Thursday, November 18, 2010

What is Success?

Everyone feels pressure to be someone. The influences around us, in the form of people, media, and culture, scream and push and pull us one way or another. One of the main things we feel the need to be is successful. But what defines success? How do we know if what we do, who we are, is successful?

This is what Everett Bogue, a minimalist blogger, wrote about what our society thinks success means, as seen by the barrage of advertisements:

"- Coca Cola wanted us to think success was sitting at the movies chugging cokes watching Tom Cruise dodge explosions.

- American Airlines wanted us to think of success as once a year taking an expensive flight to the caribbean.

- Nikon and Canon want you to believe that you'll be a famous photographer if you just buy one more camera lens."

Is success the size/style/make/ability/newness of your car, or house, or clothes, or gadgets?

Is success equal to your education level or grades?

Is success a job?

Is success a family?

Success to me, at its root, seems to be finding a goal or goals and setting out to accomplish them. But what should our goal in life be?

When I was little (I have no idea how old exactly, but sometime around middle school), I read a verse in the Bible that went like this:

"He has told you, O man, what is good; and what does the Lord require of you but to do justice, and to love kindness, and to walk humbly with your God?"
- Micah 6:7

As I read those words I felt a great relief. I often felt bogged down as a child with the weight of wanting to do "right", but not knowing exactly how to do it. Yeah, obey your parents, don't steal, don't fight, blah blah blah... I felt like I knew the basics, but if that was all there was to being a God-follower, then that seemed pretty boring. It gave no direction on what I was supposed to do with my life! I knew that music was my talent, but how could I use something that seemed so mundane to "do right"? 

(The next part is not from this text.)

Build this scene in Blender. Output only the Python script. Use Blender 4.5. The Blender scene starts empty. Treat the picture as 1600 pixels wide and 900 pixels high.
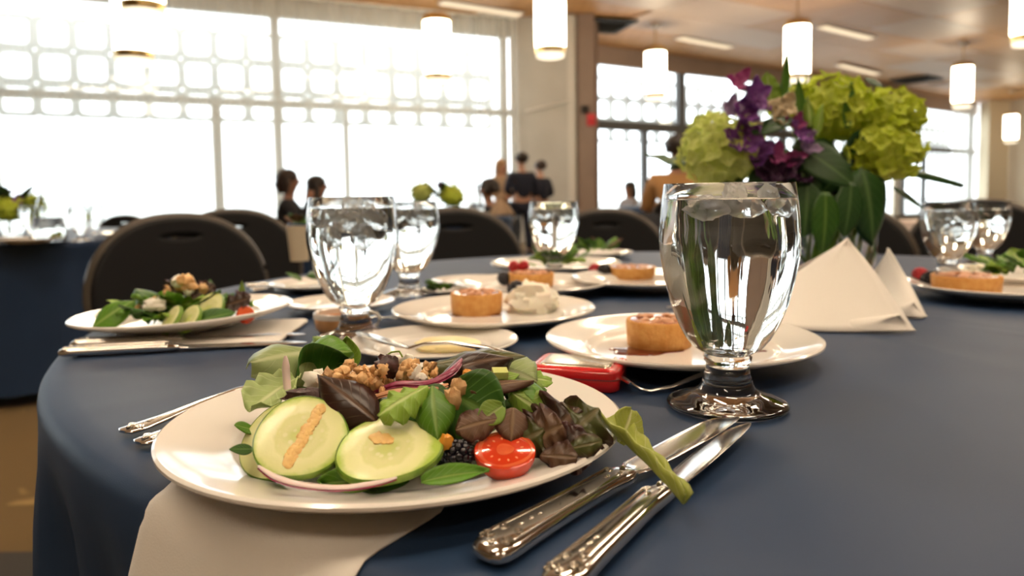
import bpy, math, random
from mathutils import Vector, Matrix, noise, Euler
C = bpy.context.scene.collection
PI = math.pi
R_ = math.radians
# ------------------------------------------------------------------ camera
TZ, EYE = 0.76, 0.155                      # table height, eye height above it
F_PX, PP_Y, PITCH, ROLL = 1150.0, 385.0, R_(4.0), R_(-0.8)
cam = bpy.data.cameras.new('camera'); camo = bpy.data.objects.new('camera', cam); C.objects.link(camo)
fw = Vector((0, math.cos(PITCH), -math.sin(PITCH))); up = Vector((0, math.sin(PITCH), math.cos(PITCH))); rt = Vector((1, 0, 0))
cx_ = rt*math.cos(ROLL) + up*math.sin(ROLL); cy_ = -rt*math.sin(ROLL) + up*math.cos(ROLL)
camo.matrix_world = Matrix(((cx_.x, cy_.x, -fw.x, 0), (cx_.y, cy_.y, -fw.y, 0), (cx_.z, cy_.z, -fw.z, TZ+EYE), (0, 0, 0, 1)))
cam.sensor_width = 36; cam.lens = 36*F_PX/1600; cam.shift_y = -(450-PP_Y)/1600
cam.clip_start = 0.02; cam.clip_end = 200
cam.dof.use_dof = True; cam.dof.focus_distance = 0.44; cam.dof.aperture_fstop = 6.6; cam.dof.aperture_blades = 7
S = bpy.context.scene; S.camera = camo
# ------------------------------------------------------------------ sky, exposure
world = bpy.data.worlds.new('world'); S.world = world; world.use_nodes = True
wn = world.node_tree.nodes; wn['Background'].inputs[0].default_value = (0.93, 0.97, 1.0, 1); wn['Background'].inputs[1].default_value = 4.2
S.view_settings.view_transform = 'Standard'; S.view_settings.look = 'None'; S.view_settings.gamma = 1; S.view_settings.use_curve_mapping = False
S.view_settings.exposure = 0.28
S.cycles.max_bounces = 16; S.cycles.transmission_bounces = 16; S.cycles.transparent_max_bounces = 16; S.cycles.diffuse_bounces = 5; S.cycles.glossy_bounces = 6
S.cycles.sample_clamp_indirect = 8.0; S.cycles.blur_glossy = 0.5
WARM = (1.0, 0.80, 0.58)
CEIL = 4.17

# ------------------------------------------------------------------ points: a pixel of the photograph and the plane it lies on
def ray(px, py):
    x = (px-800)/F_PX; y = -(py-PP_Y)/F_PX
    return (fw + cx_*x + cy_*y)
EYEP = Vector((0, 0, TZ+EYE))
def P(px, py, z=TZ):
    d = ray(px, py); return EYEP + d*((z-TZ-EYE)/d.z)
def Q(px, py, Y):
    d = ray(px, py); return EYEP + d*(Y/d.y)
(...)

The answer came in looking deeper into Scripture. Over and over, the command to serve God came up, all through the ages. The nation of Israel was called to serve Him as their leader and God. The prophets were told to serve God as an example to the people when they went astray. What really struck me was the many stories of regular people, men and women, who were called to serve God in the life situation they were in currently. Sometimes they knew they were in a place to serve Him, other times it only became obvious later. There are dozens of stories all through the Old Testament that show individuals in the middle of their everyday lives being given the opportunity to serve God by following His commands to do right. 
I won't list out all the instances I'm talking about, because they are readily available for anyone who is interested in picking up a Bible and reading it with the intent of searching for these people and their stories. My church is going through the book of Ruth right now; it's a tiny book that most people forget about, but it focuses on one woman and the impact she had on history because of her desire to do what was right in the ordinary, common life she led. 

In the New Testament, I saw more evidence of regular people being called to serve God. Now, the twelve disciples of Jesus were called to a life of ministry out of their jobs as fishermen, tax collectors, etc., but I don't think that the average person is supposed to leave their job and fly to Africa to become a missionary (although that IS the calling for some people, so I'm not just dismissing it!). The disciples, after Jesus' death, resurrection, and ascension, didn't just sit around. They went out to the world and talked to ordinary people, young and old, male and female, slaves and wealthy. They taught many things, the central message being the saving grace of the God-man. What amazed me was that the people who were became believers were not told to drop everything and live a "Christian" life: they continued in their current vocation; all that changed were their intentions. 
Success is defined in the dictionary as "the accomplishment of an aim or purpose". It is safe to say then that having a purpose in life and working to fulfill that purpose is vital to being successful! The men and women in the Bible had found their purpose in life: to follow God by serving Him with their abilities and doing right, which meant doing justice, loving kindness, and walking humbly with God. It went beyond following strictly the Laws of the Torah or the Ten Commandments. It was a purpose that transformed their entire lives, thought, word, and action. 

I firmly believe that every person has been given abilities to do particular things in life. They are gifts, because we can use them to help others. Unless something is particularly directed at doing wrong (people who steal, murder, cheat, lie, and so on), any vocation and any person's life can be used to serve God. 

When I look back on my life as I reach death, no matter how soon or long that may be from now, I want to be able to say that with the Lord's strength in me, I was successful. That by His power I was able to bring a tiny bit of justice to the world. That I sincerely loved kindness by showing it to others. That I walked with God and wanted to follow His will for my life. There would be nothing but failure and inevitable despair if I tried to do any of that on my own. I see in my heart the selfishness that sabotages my attempts to do right every day. But with God's spirit at work in me, there is the promise that I will not be broken, that no matter what happens, I will always see the purpose of life and do whatever I can to fulfill it.